- _SUPPLIED INFORMATION_:

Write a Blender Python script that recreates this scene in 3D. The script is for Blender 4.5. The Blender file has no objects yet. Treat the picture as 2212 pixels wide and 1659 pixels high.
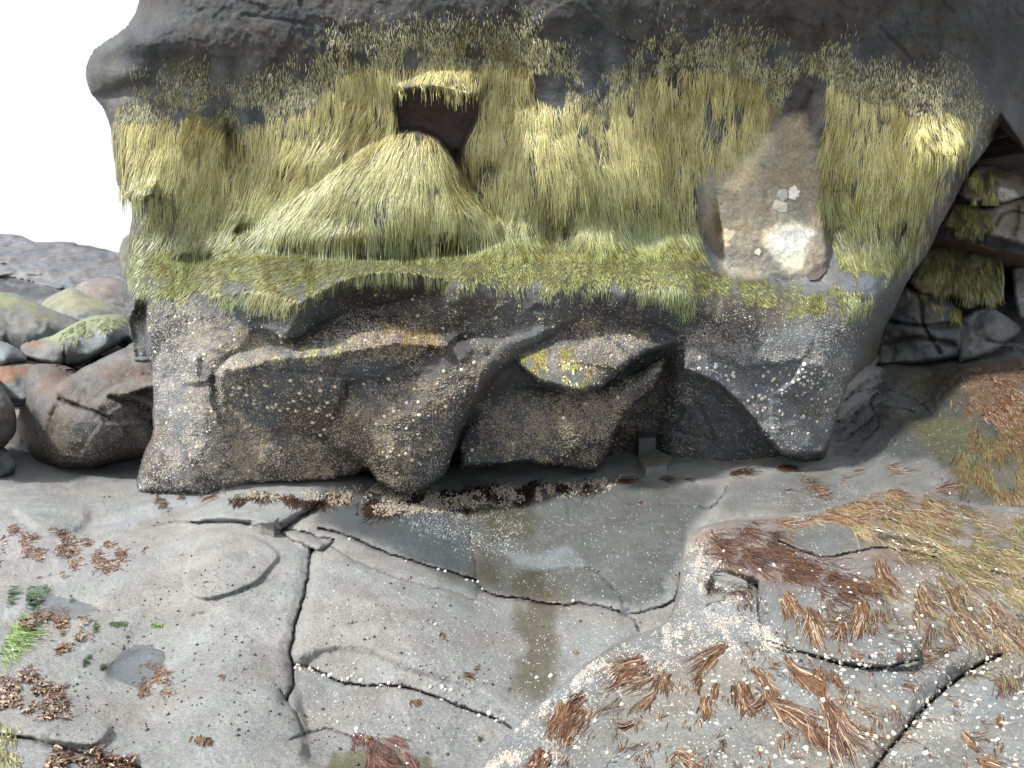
import bpy, math, random
import numpy as np
from mathutils import Vector, Matrix

random.seed(7); rng = np.random.default_rng(7)
S = bpy.context.scene
COL = S.collection

# ------------------------------------------------------------------ camera, sky, sun, exposure
FPX, CXP, CYP = 1737.0, 1106.0, 829.5          # focal length and centre on a 2212 x 1659 sheet
PITCH = math.radians(8.8)
CAM = np.array([0.0, 0.0, 1.6])
FW = np.array([0, math.cos(PITCH), -math.sin(PITCH)])
UP = np.array([0, math.sin(PITCH), math.cos(PITCH)])
RT = np.array([1.0, 0, 0])
cd = bpy.data.cameras.new('camera'); cam = bpy.data.objects.new('camera', cd); COL.objects.link(cam)
cam.location = CAM; cam.rotation_euler = (math.pi/2 - PITCH, 0, 0)
cd.sensor_width = 36; cd.lens = 36*FPX/2212; cd.clip_start = .05; cd.clip_end = 2000
S.camera = cam

SUN_DIR = Vector((-0.60, -0.24, 0.76)).normalized()      # towards the sun
world = bpy.data.worlds.new('World'); S.world = world; world.use_nodes = True
wn = world.node_tree; wn.nodes.clear()
sky = wn.nodes.new('ShaderNodeTexSky'); sky.sky_type = 'NISHITA'; sky.sun_disc = False
sky.sun_elevation = math.asin(SUN_DIR.z); sky.sun_rotation = math.atan2(SUN_DIR.x, SUN_DIR.y)
sky.dust_density = 3.0
b1 = wn.nodes.new('ShaderNodeBackground'); b1.inputs['Strength'].default_value = 0.06
b2 = wn.nodes.new('ShaderNodeBackground'); b2.inputs['Color'].default_value = (.98, .985, 1, 1); b2.inputs['Strength'].default_value = 0.66
ad = wn.nodes.new('ShaderNodeAddShader'); wo = wn.nodes.new('ShaderNodeOutputWorld')
wn.links.new(sky.outputs[0], b1.inputs[0]); wn.links.new(b1.outputs[0], ad.inputs[0])
wn.links.new(b2.outputs[0], ad.inputs[1]); wn.links.new(ad.outputs[0], wo.inputs[0])
sd_ = bpy.data.lights.new('sun', 'SUN'); sd_.energy = 4.6; sd_.angle = math.radians(7.0); sd_.color = (1, .98, .94)
sun = bpy.data.objects.new('sun', sd_); COL.objects.link(sun)
sun.rotation_euler = (-SUN_DIR).to_track_quat('-Z', 'Y').to_euler()
S.view_settings.view_transform = 'Standard'; S.view_settings.look = 'None'
S.view_settings.exposure = 0.5; S.view_settings.gamma = 1.0; S.view_settings.use_curve_mapping = False
S.cycles.max_bounces = 6; S.cycles.diffuse_bounces = 4; S.cycles.transparent_max_bounces = 8

# ------------------------------------------------------------------ geometry of sight
def raydir(x, y):
    a = (np.asarray(x, float) - CXP)/FPX; b = (CYP - np.asarray(y, float))/FPX
    return FW + a[..., None]*RT + b[..., None]*UP
def place(x, y, v): return CAM + raydir(x, y)*np.asarray(v)[..., None]
def project(P):
    d = P - CAM; v = d @ FW
    return CXP + FPX*(d @ RT)/v, CYP - FPX*(d @ UP)/v, v
def ctrl_v(c):
    d = raydir(np.float64(c[0]), np.float64(c[1]))
    if len(c) == 4: return (c[3] - CAM[2])/d[2]          # (x, y, 'z', height)
    return c[2]/d[1]                                      # (x, y, distance)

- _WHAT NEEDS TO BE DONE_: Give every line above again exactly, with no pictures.

- _REPLY_:
Write a Blender Python script that recreates this scene in 3D. The script is for Blender 4.5. The Blender file has no objects yet. Treat the picture as 2212 pixels wide and 1659 pixels high.
import bpy, math, random
import numpy as np
from mathutils import Vector, Matrix

random.seed(7); rng = np.random.default_rng(7)
S = bpy.context.scene
COL = S.collection

# ------------------------------------------------------------------ camera, sky, sun, exposure
FPX, CXP, CYP = 1737.0, 1106.0, 829.5          # focal length and centre on a 2212 x 1659 sheet
PITCH = math.radians(8.8)
CAM = np.array([0.0, 0.0, 1.6])
FW = np.array([0, math.cos(PITCH), -math.sin(PITCH)])
UP = np.array([0, math.sin(PITCH), math.cos(PITCH)])
RT = np.array([1.0, 0, 0])
cd = bpy.data.cameras.new('camera'); cam = bpy.data.objects.new('camera', cd); COL.objects.link(cam)
cam.location = CAM; cam.rotation_euler = (math.pi/2 - PITCH, 0, 0)
cd.sensor_width = 36; cd.lens = 36*FPX/2212; cd.clip_start = .05; cd.clip_end = 2000
S.camera = cam

SUN_DIR = Vector((-0.60, -0.24, 0.76)).normalized()      # towards the sun
world = bpy.data.worlds.new('World'); S.world = world; world.use_nodes = True
wn = world.node_tree; wn.nodes.clear()
sky = wn.nodes.new('ShaderNodeTexSky'); sky.sky_type = 'NISHITA'; sky.sun_disc = False
sky.sun_elevation = math.asin(SUN_DIR.z); sky.sun_rotation = math.atan2(SUN_DIR.x, SUN_DIR.y)
sky.dust_density = 3.0
b1 = wn.nodes.new('ShaderNodeBackground'); b1.inputs['Strength'].default_value = 0.06
b2 = wn.nodes.new('ShaderNodeBackground'); b2.inputs['Color'].default_value = (.98, .985, 1, 1); b2.inputs['Strength'].default_value = 0.66
ad = wn.nodes.new('ShaderNodeAddShader'); wo = wn.nodes.new('ShaderNodeOutputWorld')
wn.links.new(sky.outputs[0], b1.inputs[0]); wn.links.new(b1.outputs[0], ad.inputs[0])
wn.links.new(b2.outputs[0], ad.inputs[1]); wn.links.new(ad.outputs[0], wo.inputs[0])
sd_ = bpy.data.lights.new('sun', 'SUN'); sd_.energy = 4.6; sd_.angle = math.radians(7.0); sd_.color = (1, .98, .94)
sun = bpy.data.objects.new('sun', sd_); COL.objects.link(sun)
sun.rotation_euler = (-SUN_DIR).to_track_quat('-Z', 'Y').to_euler()
S.view_settings.view_transform = 'Standard'; S.view_settings.look = 'None'
S.view_settings.exposure = 0.5; S.view_settings.gamma = 1.0; S.view_settings.use_curve_mapping = False
S.cycles.max_bounces = 6; S.cycles.diffuse_bounces = 4; S.cycles.transparent_max_bounces = 8

# ------------------------------------------------------------------ geometry of sight
def raydir(x, y):
    a = (np.asarray(x, float) - CXP)/FPX; b = (CYP - np.asarray(y, float))/FPX
    return FW + a[..., None]*RT + b[..., None]*UP
def place(x, y, v): return CAM + raydir(x, y)*np.asarray(v)[..., None]
def project(P):
    d = P - CAM; v = d @ FW
    return CXP + FPX*(d @ RT)/v, CYP - FPX*(d @ UP)/v, v
def ctrl_v(c):
    d = raydir(np.float64(c[0]), np.float64(c[1]))
    if len(c) == 4: return (c[3] - CAM[2])/d[2]          # (x, y, 'z', height)
    return c[2]/d[1]                                      # (x, y, distance)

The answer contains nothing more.